__Task description__
Write out, precisely and in full, each line of the material.

__Listed entries__
··········
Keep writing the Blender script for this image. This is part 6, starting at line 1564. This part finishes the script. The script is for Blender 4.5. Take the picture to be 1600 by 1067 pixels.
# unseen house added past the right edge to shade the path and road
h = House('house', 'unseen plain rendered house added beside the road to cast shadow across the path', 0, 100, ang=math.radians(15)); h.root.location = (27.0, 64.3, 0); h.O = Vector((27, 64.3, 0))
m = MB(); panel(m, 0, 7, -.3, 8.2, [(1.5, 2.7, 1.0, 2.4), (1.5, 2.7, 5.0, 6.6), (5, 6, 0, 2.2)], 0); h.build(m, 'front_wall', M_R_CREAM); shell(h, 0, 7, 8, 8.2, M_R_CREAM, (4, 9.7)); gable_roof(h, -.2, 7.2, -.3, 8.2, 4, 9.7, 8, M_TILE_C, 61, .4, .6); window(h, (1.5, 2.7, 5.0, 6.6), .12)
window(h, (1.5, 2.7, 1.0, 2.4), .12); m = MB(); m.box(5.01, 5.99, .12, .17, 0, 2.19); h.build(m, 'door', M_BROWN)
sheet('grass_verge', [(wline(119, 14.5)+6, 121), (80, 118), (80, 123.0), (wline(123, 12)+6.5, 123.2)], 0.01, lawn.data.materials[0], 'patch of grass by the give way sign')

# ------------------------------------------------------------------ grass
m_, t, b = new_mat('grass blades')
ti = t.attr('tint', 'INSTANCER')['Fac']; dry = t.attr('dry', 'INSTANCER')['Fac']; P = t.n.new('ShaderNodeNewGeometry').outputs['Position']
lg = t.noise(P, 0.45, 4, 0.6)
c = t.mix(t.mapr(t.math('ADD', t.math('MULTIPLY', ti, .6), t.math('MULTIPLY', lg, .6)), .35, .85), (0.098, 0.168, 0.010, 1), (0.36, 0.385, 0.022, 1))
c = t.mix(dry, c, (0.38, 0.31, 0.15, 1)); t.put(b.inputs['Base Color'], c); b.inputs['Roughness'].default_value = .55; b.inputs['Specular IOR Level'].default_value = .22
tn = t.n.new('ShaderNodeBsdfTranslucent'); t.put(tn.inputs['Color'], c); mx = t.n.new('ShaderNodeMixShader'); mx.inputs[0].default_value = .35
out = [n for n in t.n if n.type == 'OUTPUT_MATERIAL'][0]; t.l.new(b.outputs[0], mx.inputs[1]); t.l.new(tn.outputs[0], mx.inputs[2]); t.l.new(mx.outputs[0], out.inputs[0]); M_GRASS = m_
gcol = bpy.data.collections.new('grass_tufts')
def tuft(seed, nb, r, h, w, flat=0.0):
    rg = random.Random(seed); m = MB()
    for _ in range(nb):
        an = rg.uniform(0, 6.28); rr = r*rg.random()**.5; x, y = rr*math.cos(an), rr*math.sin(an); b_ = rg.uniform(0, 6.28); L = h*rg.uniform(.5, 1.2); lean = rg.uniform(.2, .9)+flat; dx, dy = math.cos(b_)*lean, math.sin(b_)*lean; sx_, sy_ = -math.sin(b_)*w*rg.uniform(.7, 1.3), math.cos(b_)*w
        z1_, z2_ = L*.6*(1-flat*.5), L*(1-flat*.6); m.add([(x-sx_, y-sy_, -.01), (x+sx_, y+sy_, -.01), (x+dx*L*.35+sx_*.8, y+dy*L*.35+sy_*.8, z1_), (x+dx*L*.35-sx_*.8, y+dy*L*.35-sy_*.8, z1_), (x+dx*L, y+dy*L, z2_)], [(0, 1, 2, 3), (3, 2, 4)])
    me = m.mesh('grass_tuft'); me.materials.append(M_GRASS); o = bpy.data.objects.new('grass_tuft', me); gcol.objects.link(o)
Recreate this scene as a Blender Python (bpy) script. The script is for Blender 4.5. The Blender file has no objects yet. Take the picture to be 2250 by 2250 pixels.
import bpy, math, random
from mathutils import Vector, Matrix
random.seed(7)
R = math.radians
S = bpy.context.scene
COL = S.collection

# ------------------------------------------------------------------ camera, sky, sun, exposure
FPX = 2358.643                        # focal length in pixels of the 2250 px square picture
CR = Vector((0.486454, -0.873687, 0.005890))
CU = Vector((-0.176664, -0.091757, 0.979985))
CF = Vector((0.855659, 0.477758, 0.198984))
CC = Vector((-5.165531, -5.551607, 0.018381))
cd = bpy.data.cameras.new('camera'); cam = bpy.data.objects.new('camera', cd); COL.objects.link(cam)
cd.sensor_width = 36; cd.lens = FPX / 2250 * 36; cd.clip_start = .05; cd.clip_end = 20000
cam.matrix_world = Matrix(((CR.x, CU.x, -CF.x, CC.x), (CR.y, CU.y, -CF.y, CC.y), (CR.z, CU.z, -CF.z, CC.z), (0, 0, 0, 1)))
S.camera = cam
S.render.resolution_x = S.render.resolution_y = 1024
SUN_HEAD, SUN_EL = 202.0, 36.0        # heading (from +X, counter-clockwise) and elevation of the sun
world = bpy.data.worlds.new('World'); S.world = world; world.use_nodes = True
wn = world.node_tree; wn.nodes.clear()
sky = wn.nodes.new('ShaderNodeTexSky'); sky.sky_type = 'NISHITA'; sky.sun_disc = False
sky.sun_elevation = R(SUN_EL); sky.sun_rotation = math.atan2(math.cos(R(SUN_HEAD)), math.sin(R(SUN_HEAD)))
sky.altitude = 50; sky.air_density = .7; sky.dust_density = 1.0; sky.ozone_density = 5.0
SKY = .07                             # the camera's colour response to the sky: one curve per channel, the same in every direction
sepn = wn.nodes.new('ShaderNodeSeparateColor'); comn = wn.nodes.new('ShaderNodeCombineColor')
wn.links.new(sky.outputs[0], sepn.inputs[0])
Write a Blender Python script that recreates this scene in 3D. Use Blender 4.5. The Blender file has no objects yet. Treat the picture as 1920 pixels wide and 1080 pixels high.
··········
__Exercise answer__
Keep writing the Blender script for this image. This is part 6, starting at line 1564. This part finishes the script. The script is for Blender 4.5. Take the picture to be 1600 by 1067 pixels.
# unseen house added past the right edge to shade the path and road
h = House('house', 'unseen plain rendered house added beside the road to cast shadow across the path', 0, 100, ang=math.radians(15)); h.root.location = (27.0, 64.3, 0); h.O = Vector((27, 64.3, 0))
m = MB(); panel(m, 0, 7, -.3, 8.2, [(1.5, 2.7, 1.0, 2.4), (1.5, 2.7, 5.0, 6.6), (5, 6, 0, 2.2)], 0); h.build(m, 'front_wall', M_R_CREAM); shell(h, 0, 7, 8, 8.2, M_R_CREAM, (4, 9.7)); gable_roof(h, -.2, 7.2, -.3, 8.2, 4, 9.7, 8, M_TILE_C, 61, .4, .6); window(h, (1.5, 2.7, 5.0, 6.6), .12)
window(h, (1.5, 2.7, 1.0, 2.4), .12); m = MB(); m.box(5.01, 5.99, .12, .17, 0, 2.19); h.build(m, 'door', M_BROWN)
sheet('grass_verge', [(wline(119, 14.5)+6, 121), (80, 118), (80, 123.0), (wline(123, 12)+6.5, 123.2)], 0.01, lawn.data.materials[0], 'patch of grass by the give way sign')

# ------------------------------------------------------------------ grass
m_, t, b = new_mat('grass blades')
ti = t.attr('tint', 'INSTANCER')['Fac']; dry = t.attr('dry', 'INSTANCER')['Fac']; P = t.n.new('ShaderNodeNewGeometry').outputs['Position']
lg = t.noise(P, 0.45, 4, 0.6)
c = t.mix(t.mapr(t.math('ADD', t.math('MULTIPLY', ti, .6), t.math('MULTIPLY', lg, .6)), .35, .85), (0.098, 0.168, 0.010, 1), (0.36, 0.385, 0.022, 1))
c = t.mix(dry, c, (0.38, 0.31, 0.15, 1)); t.put(b.inputs['Base Color'], c); b.inputs['Roughness'].default_value = .55; b.inputs['Specular IOR Level'].default_value = .22
tn = t.n.new('ShaderNodeBsdfTranslucent'); t.put(tn.inputs['Color'], c); mx = t.n.new('ShaderNodeMixShader'); mx.inputs[0].default_value = .35
out = [n for n in t.n if n.type == 'OUTPUT_MATERIAL'][0]; t.l.new(b.outputs[0], mx.inputs[1]); t.l.new(tn.outputs[0], mx.inputs[2]); t.l.new(mx.outputs[0], out.inputs[0]); M_GRASS = m_
gcol = bpy.data.collections.new('grass_tufts')
def tuft(seed, nb, r, h, w, flat=0.0):
    rg = random.Random(seed); m = MB()
    for _ in range(nb):
        an = rg.uniform(0, 6.28); rr = r*rg.random()**.5; x, y = rr*math.cos(an), rr*math.sin(an); b_ = rg.uniform(0, 6.28); L = h*rg.uniform(.5, 1.2); lean = rg.uniform(.2, .9)+flat; dx, dy = math.cos(b_)*lean, math.sin(b_)*lean; sx_, sy_ = -math.sin(b_)*w*rg.uniform(.7, 1.3), math.cos(b_)*w
        z1_, z2_ = L*.6*(1-flat*.5), L*(1-flat*.6); m.add([(x-sx_, y-sy_, -.01), (x+sx_, y+sy_, -.01), (x+dx*L*.35+sx_*.8, y+dy*L*.35+sy_*.8, z1_), (x+dx*L*.35-sx_*.8, y+dy*L*.35-sy_*.8, z1_), (x+dx*L, y+dy*L, z2_)], [(0, 1, 2, 3), (3, 2, 4)])
    me = m.mesh('grass_tuft'); me.materials.append(M_GRASS); o = bpy.data.objects.new('grass_tuft', me); gcol.objects.link(o)
Recreate this scene as a Blender Python (bpy) script. The script is for Blender 4.5. The Blender file has no objects yet. Take the picture to be 2250 by 2250 pixels.
import bpy, math, random
from mathutils import Vector, Matrix
random.seed(7)
R = math.radians
S = bpy.context.scene
COL = S.collection

# ------------------------------------------------------------------ camera, sky, sun, exposure
FPX = 2358.643                        # focal length in pixels of the 2250 px square picture
CR = Vector((0.486454, -0.873687, 0.005890))
CU = Vector((-0.176664, -0.091757, 0.979985))
CF = Vector((0.855659, 0.477758, 0.198984))
CC = Vector((-5.165531, -5.551607, 0.018381))
cd = bpy.data.cameras.new('camera'); cam = bpy.data.objects.new('camera', cd); COL.objects.link(cam)
cd.sensor_width = 36; cd.lens = FPX / 2250 * 36; cd.clip_start = .05; cd.clip_end = 20000
cam.matrix_world = Matrix(((CR.x, CU.x, -CF.x, CC.x), (CR.y, CU.y, -CF.y, CC.y), (CR.z, CU.z, -CF.z, CC.z), (0, 0, 0, 1)))
S.camera = cam
S.render.resolution_x = S.render.resolution_y = 1024
SUN_HEAD, SUN_EL = 202.0, 36.0        # heading (from +X, counter-clockwise) and elevation of the sun
world = bpy.data.worlds.new('World'); S.world = world; world.use_nodes = True
wn = world.node_tree; wn.nodes.clear()
sky = wn.nodes.new('ShaderNodeTexSky'); sky.sky_type = 'NISHITA'; sky.sun_disc = False
sky.sun_elevation = R(SUN_EL); sky.sun_rotation = math.atan2(math.cos(R(SUN_HEAD)), math.sin(R(SUN_HEAD)))
sky.altitude = 50; sky.air_density = .7; sky.dust_density = 1.0; sky.ozone_density = 5.0
SKY = .07                             # the camera's colour response to the sky: one curve per channel, the same in every direction
sepn = wn.nodes.new('ShaderNodeSeparateColor'); comn = wn.nodes.new('ShaderNodeCombineColor')
wn.links.new(sky.outputs[0], sepn.inputs[0])
Write a Blender Python script that recreates this scene in 3D. Use Blender 4.5. The Blender file has no objects yet. Treat the picture as 1920 pixels wide and 1080 pixels high.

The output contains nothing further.